“Je hebt geen horloge om”, zeg ik hem.
Pedro Delgado kijkt naar zijn pols. “Nee. Soms wel hoor, maar niet altijd.”
“30 jaar geleden had je er wel een om.”
Even slaat hij aan het rekenen, dan barst de lach los. “Ja, eentje van plastic. Die hadden we van Banesto gekregen, de cosponsor. De grote wijzer had de vorm van een B, die was niet zo heel duidelijk. Je kon je wel eens enkele minuten vergissen. Maar dat was niet de belangrijkste reden dat ik te laat was, hoor.” Hij lacht opnieuw.
Delgado (59) is geen man van onverwerkte trauma’s.
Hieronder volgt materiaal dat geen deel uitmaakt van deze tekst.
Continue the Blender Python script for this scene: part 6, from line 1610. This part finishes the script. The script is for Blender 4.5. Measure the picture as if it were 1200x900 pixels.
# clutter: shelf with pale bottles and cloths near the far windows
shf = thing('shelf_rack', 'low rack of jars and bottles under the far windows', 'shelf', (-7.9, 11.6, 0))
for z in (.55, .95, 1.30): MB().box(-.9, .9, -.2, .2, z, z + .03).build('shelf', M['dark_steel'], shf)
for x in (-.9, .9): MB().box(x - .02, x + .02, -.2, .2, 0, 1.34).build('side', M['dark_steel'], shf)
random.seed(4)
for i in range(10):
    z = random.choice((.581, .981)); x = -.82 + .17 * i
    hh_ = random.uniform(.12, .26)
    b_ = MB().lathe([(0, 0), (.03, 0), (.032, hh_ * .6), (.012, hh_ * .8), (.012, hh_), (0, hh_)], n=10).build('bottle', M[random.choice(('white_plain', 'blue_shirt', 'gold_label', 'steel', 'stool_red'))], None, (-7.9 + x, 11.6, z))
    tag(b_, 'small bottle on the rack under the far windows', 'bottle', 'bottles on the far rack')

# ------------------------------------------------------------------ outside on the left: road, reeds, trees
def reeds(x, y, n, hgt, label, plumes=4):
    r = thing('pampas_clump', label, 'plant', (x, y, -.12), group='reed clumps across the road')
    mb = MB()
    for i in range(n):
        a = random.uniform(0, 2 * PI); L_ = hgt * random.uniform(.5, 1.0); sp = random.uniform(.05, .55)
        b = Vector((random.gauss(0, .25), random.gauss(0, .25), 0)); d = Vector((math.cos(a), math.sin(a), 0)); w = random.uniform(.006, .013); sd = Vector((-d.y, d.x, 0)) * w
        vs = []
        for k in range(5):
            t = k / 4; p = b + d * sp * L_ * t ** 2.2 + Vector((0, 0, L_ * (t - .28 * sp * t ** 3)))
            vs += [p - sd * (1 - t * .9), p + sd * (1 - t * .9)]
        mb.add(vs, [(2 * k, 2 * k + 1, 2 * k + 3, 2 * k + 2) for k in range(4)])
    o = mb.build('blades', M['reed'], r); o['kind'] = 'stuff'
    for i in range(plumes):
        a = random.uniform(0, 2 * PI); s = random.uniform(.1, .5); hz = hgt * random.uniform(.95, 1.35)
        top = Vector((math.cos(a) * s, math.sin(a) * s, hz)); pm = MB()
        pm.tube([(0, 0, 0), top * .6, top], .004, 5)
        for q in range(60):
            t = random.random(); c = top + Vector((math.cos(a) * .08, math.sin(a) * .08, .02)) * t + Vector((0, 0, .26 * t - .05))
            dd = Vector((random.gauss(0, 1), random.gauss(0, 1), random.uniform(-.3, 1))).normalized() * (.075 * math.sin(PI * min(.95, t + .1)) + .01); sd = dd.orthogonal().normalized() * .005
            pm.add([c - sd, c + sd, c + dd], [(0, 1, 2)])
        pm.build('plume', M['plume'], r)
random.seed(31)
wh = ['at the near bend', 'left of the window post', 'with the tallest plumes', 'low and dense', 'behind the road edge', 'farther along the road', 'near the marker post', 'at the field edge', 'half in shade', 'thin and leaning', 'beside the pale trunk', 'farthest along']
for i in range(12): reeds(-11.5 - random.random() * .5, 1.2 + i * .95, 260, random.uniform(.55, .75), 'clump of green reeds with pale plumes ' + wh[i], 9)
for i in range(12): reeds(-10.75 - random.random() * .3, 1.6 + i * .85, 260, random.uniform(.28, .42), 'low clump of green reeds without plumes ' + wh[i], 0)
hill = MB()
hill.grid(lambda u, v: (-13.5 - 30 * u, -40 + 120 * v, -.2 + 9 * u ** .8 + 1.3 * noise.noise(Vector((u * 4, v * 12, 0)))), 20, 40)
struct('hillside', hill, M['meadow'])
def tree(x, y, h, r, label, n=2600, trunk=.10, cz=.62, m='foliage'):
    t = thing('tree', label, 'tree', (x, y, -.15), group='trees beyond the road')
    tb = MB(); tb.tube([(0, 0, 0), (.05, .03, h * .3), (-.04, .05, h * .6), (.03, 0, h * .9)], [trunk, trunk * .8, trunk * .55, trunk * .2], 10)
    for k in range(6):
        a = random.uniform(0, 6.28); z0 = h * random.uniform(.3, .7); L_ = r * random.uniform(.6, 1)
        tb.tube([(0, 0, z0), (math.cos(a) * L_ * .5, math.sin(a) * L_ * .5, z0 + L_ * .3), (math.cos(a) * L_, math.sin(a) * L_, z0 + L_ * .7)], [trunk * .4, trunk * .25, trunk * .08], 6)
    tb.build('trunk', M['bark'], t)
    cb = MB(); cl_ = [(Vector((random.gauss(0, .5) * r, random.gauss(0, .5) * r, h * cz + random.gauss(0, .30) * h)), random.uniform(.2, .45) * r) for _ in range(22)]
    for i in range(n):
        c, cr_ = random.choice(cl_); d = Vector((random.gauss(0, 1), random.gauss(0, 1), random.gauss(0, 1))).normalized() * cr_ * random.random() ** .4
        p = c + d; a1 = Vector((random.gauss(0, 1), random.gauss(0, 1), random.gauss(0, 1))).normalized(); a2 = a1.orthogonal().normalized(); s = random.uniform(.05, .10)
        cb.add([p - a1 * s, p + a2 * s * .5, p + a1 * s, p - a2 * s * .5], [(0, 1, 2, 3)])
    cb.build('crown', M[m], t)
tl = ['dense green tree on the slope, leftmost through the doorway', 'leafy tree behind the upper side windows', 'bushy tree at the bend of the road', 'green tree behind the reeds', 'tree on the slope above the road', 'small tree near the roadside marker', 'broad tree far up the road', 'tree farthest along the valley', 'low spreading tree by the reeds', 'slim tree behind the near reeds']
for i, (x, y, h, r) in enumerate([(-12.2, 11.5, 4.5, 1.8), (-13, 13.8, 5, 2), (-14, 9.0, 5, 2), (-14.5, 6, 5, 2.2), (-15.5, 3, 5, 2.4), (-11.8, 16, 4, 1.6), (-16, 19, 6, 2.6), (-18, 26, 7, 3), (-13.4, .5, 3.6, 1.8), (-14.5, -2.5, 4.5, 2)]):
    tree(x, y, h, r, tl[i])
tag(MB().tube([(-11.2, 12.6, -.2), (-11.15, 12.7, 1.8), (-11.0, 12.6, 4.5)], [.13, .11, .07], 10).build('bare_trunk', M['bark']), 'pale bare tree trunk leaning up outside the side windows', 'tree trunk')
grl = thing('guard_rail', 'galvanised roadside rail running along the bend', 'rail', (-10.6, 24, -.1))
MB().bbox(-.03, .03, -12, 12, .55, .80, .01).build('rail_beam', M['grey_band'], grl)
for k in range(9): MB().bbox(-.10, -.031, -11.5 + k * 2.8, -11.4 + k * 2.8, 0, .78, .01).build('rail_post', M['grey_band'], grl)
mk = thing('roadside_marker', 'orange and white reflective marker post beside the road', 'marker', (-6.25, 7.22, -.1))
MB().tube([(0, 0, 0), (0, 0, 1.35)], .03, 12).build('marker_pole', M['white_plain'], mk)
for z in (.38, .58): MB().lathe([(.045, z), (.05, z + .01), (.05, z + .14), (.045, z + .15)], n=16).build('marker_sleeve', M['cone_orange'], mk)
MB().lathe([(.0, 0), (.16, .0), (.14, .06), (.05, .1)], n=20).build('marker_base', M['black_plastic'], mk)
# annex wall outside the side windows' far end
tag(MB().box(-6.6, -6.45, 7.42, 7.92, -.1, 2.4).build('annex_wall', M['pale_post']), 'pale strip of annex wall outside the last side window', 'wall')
Te vaak al heeft hij ze moeten oprakelen, de soms fikse tegenvallers in zijn carrière, de onverklaarbare inzinkingen, pájaras in het Spaans, en hij heeft er geen enkel probleem mee om dat vandaag nog een keer te doen.
“In 2002 werkte ik voor de Spaanse televisie en startte de Tour opnieuw in Luxemburg. Op de luchthaven stond een cameraploeg van de Nederlandse televisie en ik vroeg me af welke beroemdheid bij ons in het toestel had gezeten. Maar ze wilden mij hebben. Míj. Om over 1989 te praten natuurlijk. Zo word je dus beroemd!”
Hij lacht weer, op het zonnige terras van La Terracería, een aangenaam restaurantje aan de oostrand van Madrid, in de schaduw van de drukke ringweg M-30. Het verkeer is er niet te horen, wel de vele spelende kinderen die net uit school zijn gekomen.